Do you think like an economist? If you follow this blog you probably do, or are at least starting to. Economists are often chided for talking as if humans are rational. We clearly aren’t rational at all. We make decisions all the time that are not rational decisions. For example, the night I wrote this post I stuffed my face with two PB&Js. I knew that would be a lot of food but I still ate it. I paid for it with a belly ache. Gambling is another example of something that isn’t rational. The only way you can win in gambling is to beat the odds. It isn’t rational to try to beat the odds when they are stacked against you.
Irrational decisions are often made when we think with something other than our heads; our heart, our stomach, or some other places. We are incapable of making rational decisions all the time because we still have some primal systems still within us fighting against our evolved minds. Even though an economist would like us to all be rational so his predictions will come true, we ignore rational decisions for the potential payoff. Again, gambling is a great example.
And sometime those payoffs are huge. Bill Gates probably made some irrational decisions, and look where it got him. Mortgage bankers made some irrational decisions and some of them got a good payoff, some of them did not. So thinking like an economist ruins the human element of life. It ruins it so much that when economists describe rational humans, they usually make up a different word to describe them.

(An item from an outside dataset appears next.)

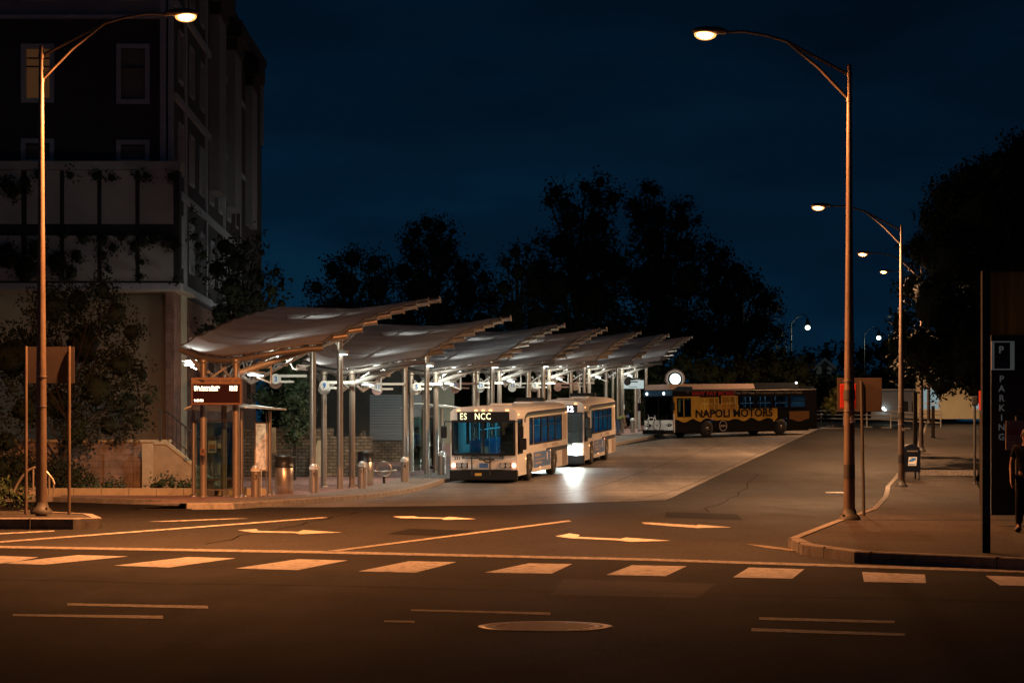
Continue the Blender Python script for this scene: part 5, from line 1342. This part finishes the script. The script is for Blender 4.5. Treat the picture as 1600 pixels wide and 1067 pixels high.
def white_bus(label, loc, rz, pitch, signtext, num, headlights, lamps=True):
    W, L = 2.55, 9.9; h = W / 2
    t = thing('transit_bus', label, 'bus', loc, rz, 'white transit buses at the kerb', pitch)
    wheels = [2.25, 6.95]
    ws = (-h + .10, h - .10, 1.08, 2.30)
    sh = [(.16, 1.02, 1.10, 2.36), (2.28, 2.88, 1.36, 2.36), (3.05, 4.46, 1.36, 2.36), (4.56, 5.86, 1.36, 2.36), (5.98, 7.30, 1.36, 2.36), (7.40, 8.62, 1.36, 2.36)]
    bus_body(t, W, L, .26, 2.66, 2.88, [ws], sh, M_bw, M_bw, wheels)
    interior(t, W, L, POWER['bus_blue'])
    # windshield with black surround
    mb = MB(); mb.wall(lambda u, v, w: (u, w - .035, v), ws[0] - .05, ws[1] + .05, ws[2] - .05, ws[3] + .06, [(ws[0] + .03, -.03, ws[2] + .03, ws[3] - .03), (.03, ws[1] - .03, ws[2] + .03, ws[3] - .03)], .05); wsn = mb.build('windshield', M_bk, t)
    mb = MB(); mb.box((0, .02, (ws[2] + ws[3]) / 2), (ws[1] - ws[0], .012, ws[3] - ws[2])); mb.build('pane', M_bglass, wsn)
    for x in (-.45, .62):
        mb = MB(); mb.tube([(x, -.07, 1.02), (x + .25, -.07, 1.04), (x + .5, -.05, 1.12)], .014, 6); mb.build('wiper', M_bk, wsn)
    for a, b, c, d in sh:
        for s in (1, -1):
            mb = MB(); mb.wall(lambda u, v, w: (s * (h + .012 - w), u, v), a - .03, b + .03, c - .03, d + .03, [(a + .03, b - .03, c + .03, d - .03)], .05); wn_ = mb.build('window', M_bk, t)
            if b - a > 1.1:
                mb = MB(); mb.box((s * (h + .0), (a + b) / 2, d - .32), (.03, b - a, .03)); mb.build('rail', M_bk, wn_)
            mb = MB(); mb.box((s * (h - .025), (a + b) / 2, (c + d) / 2), (.012, b - a, d - c)); mb.build('pane', M_bglassd, wn_)
    # destination box
    mb = MB(); mb.box((.0, -.012, 2.50), (2.0, .05, .34), bev=.02); ds = mb.build('destination_sign', M_bk, t)
    if signtext:
        text('sign_text', signtext, .34, (-.90, -.042, 2.385), ROT_F, M_dest, ds, xs=.80, ext=.001, bold=.001, spacing=1.12)
    else:
        text('sign_text', '12', .33, (.50, -.042, 2.39), ROT_F, emat('destination_white', (.9, .85, 1.0), 5), ds, ext=.001, bold=.012)
    for x in (-.95, -.28, 0, .28, .92):
        mb = MB(); mb.box((x, -.01, 2.72), (.12, .04, .035)); mb.build('marker_light', M_amber, t)
    for y, z in ((.35, 2.56), (1.55, .86), (4.2, .42), (6.2, 1.0), (9.55, 2.45)):
        mb = MB(); mb.box((h + .008, y, z), (.02, .09, .045)); mb.build('marker_light', M_amber, t)
    # nose
    mb = MB(); mb.box((0, .00, .30), (W + .04, .30, .40), bev=.05); bp = mb.build('bumper', M_bk, t)
    mb = MB(); mb.box((-.18, -.155, .33), (.26, .01, .10)); mb.build('bumper_badge', M_yellow, bp)
    mb = MB(); mb.box((0, -.02, .66), (.34, .02, .17)); mb.build('licence_plate', M_ad, t)
    for s in (-1, 1):
        mb = MB(); mb.box((s * .84, -.008, .66), (.46, .05, .19), bev=.03); hl = mb.build('headlight', M_bk, t)
        for q in (-.11, .11):
            mb = MB(); mb.cyl((s * .84 + q, -.05, .66), (s * .84 + q, -.03, .66), .095, n=16)
            mb.build('lens', emat('headlight_on', (.86, 1, .96), 500 if headlights else 0.01) if headlights else M_off, hl)
        mb = MB(); mb.ball((s * 1.16, -.02, .66), (.075, .05, .08), 12, 8); mb.build('turn_signal', emat('turn_signal_on', (1.0, .34, .20), 9 if not headlights else 9), t)
    if headlights:
        for s in (-1, 1): lamp('SPOT', 'headlight_beam', (s * .84, -.12, .66), 800, (.88, 1, .95), t, (R(86), 0, R(180)), size=.08, spot=R(80), blend=.9)
    if num: text('fleet_number', num, .17, (-1.14, -.006, .88), ROT_F, M_bk, t, ext=.001, bold=.003)
    # folded bicycle rack
    mb = MB()
    for z in (.50, .93, 1.0): mb.cyl((-.8, -.16, z), (.8, -.16, z), .024, n=6)
    for x in (-.42, .28): mb.cyl((x, -.17, .30), (x, -.17, 1.0), .026, n=6)
    mb.cyl((-.8, -.16, .93), (-.72, -.16, 1.0), .016, n=6); mb.cyl((.8, -.16, .93), (.72, -.16, 1.0), .016, n=6)
    mb.tube([(.0, -.18, .92), (.1, -.18, .80), (.28, -.18, .78), (.36, -.18, .90)], .03, 6); mb.box((.15, -.16, .90), (.6, .04, .08)); mb.build('bike_rack', mat('rack_metal', (.05, .048, .045), .45, .4), t)
    # mirrors
    for s in (-1, 1):
        mb = MB(); mb.tube([(s * (h - .05), -.02, 2.30), (s * (h + .16), -.18, 2.32), (s * (h + .20), -.20, 2.10)], .022, 6); mb.box((s * (h + .20), -.20, 1.92), (.22, .12, .46), bev=.05); mb.build('mirror', M_bk, t)
    mb = MB(); mb.box((h + .16, .30, 1.45), (.30, .14, .44), bev=.05); mb.cyl((h, .3, 1.45), (h + .1, .3, 1.45), .03, n=6); mb.build('mirror', M_bk, t)
    # side: stripe that sweeps up over the windows, lower band, adverts, vents
    mb = MB()
    def sweep(o):
        c0 = [(1.35, 2.26), (1.42, 2.40), (1.62, 2.52), (2.0, 2.58), (3.0, 2.60), (6, 2.61), (9.85, 2.62)]
        return [(a + (o * 1.6 if i < 2 else 0), b - (o if i > 1 else o * .4)) for i, (a, b) in enumerate(c0)]
    def ribbon(o0, o1, m, name):
        A, B = sweep(o0), sweep(o1); q = MB()
        for i in range(len(A) - 1): q.quad((h + .006, *A[i]), (h + .006, *A[i + 1]), (h + .006, *B[i + 1]), (h + .006, *B[i])); 
        q.build(name, m, t, fix=False)
    ribbon(-.02, .085, M_stripe, 'side_stripe'); ribbon(.095, .14, M_strg, 'side_stripe')
    mb = MB(); mb.box((h + .005, 7.65, 1.02), (.008, 4.4, .17)); mb.build('side_stripe', M_stripe, t)
    mb = MB(); mb.box((h + .006, 4.6, .73), (.010, 3.2, .60)); ad = mb.build('advert_panel', M_ad, t)
    mb = MB(); mb.box((h + .0115, 3.75, .90), (.003, 1.1, .09)); mb.box((h + .0115, 4.2, .74), (.003, 1.9, .05)); mb.box((h + .0115, 3.9, .60), (.003, 1.3, .08)); mb.build('advert_text', M_adt, ad)
    mb = MB(); mb.box((h + .0115, 5.6, .80), (.003, .22, .30)); mb.build('advert_emblem', M_bw, ad)
    mb = MB(); mb.box((h + .006, 9.2, .62), (.010, 1.0, .66))
    for k in range(6): mb.box((h + .016, 9.2, .38 + .1 * k), (.01, .9, .03))
    mb.build('engine_grille', mat('grille_tan', (.34, .28, .22), .5), t)
    mb = MB(); mb.box((h + .006, 9.2, 1.85), (.010, .6, 1.0)); mb.build('vent_panel', mat('vent_tan', (.52, .44, .34), .5), t)
    text('side_lettering', 'CT DOT', .19, (h + .005, 4.9, 1.15), ROT_R, M_adt, t, xs=.9, ext=.001); text('side_lettering', 'NORWALK', .19, (h + .005, 6.6, 1.15), ROT_R, M_adt, t, xs=1.3, ext=.001)
    # wheel arches and wheels
    for y in wheels:
        for s in (1, -1):
            mb = MB(); mb.box((s * (h - .26), y, 1.03), (.5, 1.2, .04)); mb.box((s * (h - .40), y, .62), (.04, 1.16, .8))
            ar = [(y + .64 * math.cos(a), .48 + .58 * math.sin(a)) for a in np.linspace(0, math.pi, 13)]; a2 = [(y + .55 * math.cos(a), .48 + .50 * math.sin(a)) for a in np.linspace(0, math.pi, 13)]
            for i in range(12): mb.quad((s * (h + .008), *ar[i]), (s * (h + .008), *ar[i + 1]), (s * (h + .008), *a2[i + 1]), (s * (h + .008), *a2[i]))
            mb.build('wheel_arch', M_bk, t)
    mb = MB(); mb.box((0, L / 2 + .3, .34), (W - .9, L - 1.0, .25)); mb.build('chassis', M_bk, t)
    for y in wheels:
        for s in (1, -1): wheel(t, s * (h - .13), y, .485, .28, s)
    # roof hatches and rear fairing
    mb = MB(); mb.box((0, 3.0, 2.90), (.7, .7, .06), bev=.02); mb.box((0, 7.2, 2.90), (.7, .7, .06), bev=.02); mb.build('roof_hatch', M_bw, t)
    mb = MB(); mb.box((-.2, 9.5, 2.98), (1.2, .5, .16), bev=.04); mb.build('roof_vent', M_bk, t)
    return t
def place_bus(cornerX, cornerY, yaw, W):
    u = Vector((math.cos(yaw), -math.sin(yaw), 0))
    c = Vector((cornerX, cornerY, 0)) - u * (W / 2)
    return c
yaw = R(12.5); c = place_bus(.19, 83.75, yaw, 2.55)
pz = lambda c, yaw, L: math.atan((zroad(c.y + L * math.cos(yaw)) - zroad(c.y)) / L)
b1 = white_bus('front white transit bus at the kerb, destination sign reading ES NCC', (c.x, c.y, zroad(c.y) + .012), -yaw, pz(c, yaw, 9), 'ES   NCC', '231', False)
yaw = R(10.5); c = place_bus(3.12, 97.0, yaw, 2.55)
b2 = white_bus('second white transit bus with glaring headlights, half hidden behind the front one', (c.x, c.y, zroad(c.y) + .012), -yaw, pz(c, yaw, 9), '', '', True)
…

But, that doesn’t mean you can’t apply some economic thinking to help you get through some parts of your life. Let’s say you’re planning a trip to Disney World. It’s going to cost you and your family $5,000 for the whole trip. $3,000 of that will be spent on your hotel because your spouse wants a good location. However, you could stay with your spouse’s college roommate which is 45 minutes away from the festivities of the magical land. This saves you $3,000. But you will have to deal with some awkwardness, since you’re staying with someone that you don’t even really know. For whatever reason, it will just feel kind of weird. You want to save money, even your spouse wants to save money, but how do you decide what to do?
Flip the question. Would you stay with this person if someone paid you $3,000 to do it? Would you deal with the awkwardness, and the long trip to the land of Disney for a $3,000 payday? Is it worth it to you now? The answer to me becomes quite obvious. But $3,000 is a lot to me. If it’s not a lot to you then you won’t care. If you think $3,000 is a lot, then the rational decision is easy. You placed a value on the awkwardness and commute to Disney. The loss of utility is offset by the gain in savings.
But you now have another problem. Your spouse doesn’t think like an economist, even worse, they might think economists are fools. And trying to negotiate as an economist with someone that doesn’t think like one is about as hard as..
…as hard as an economist predicting the movements of the economy.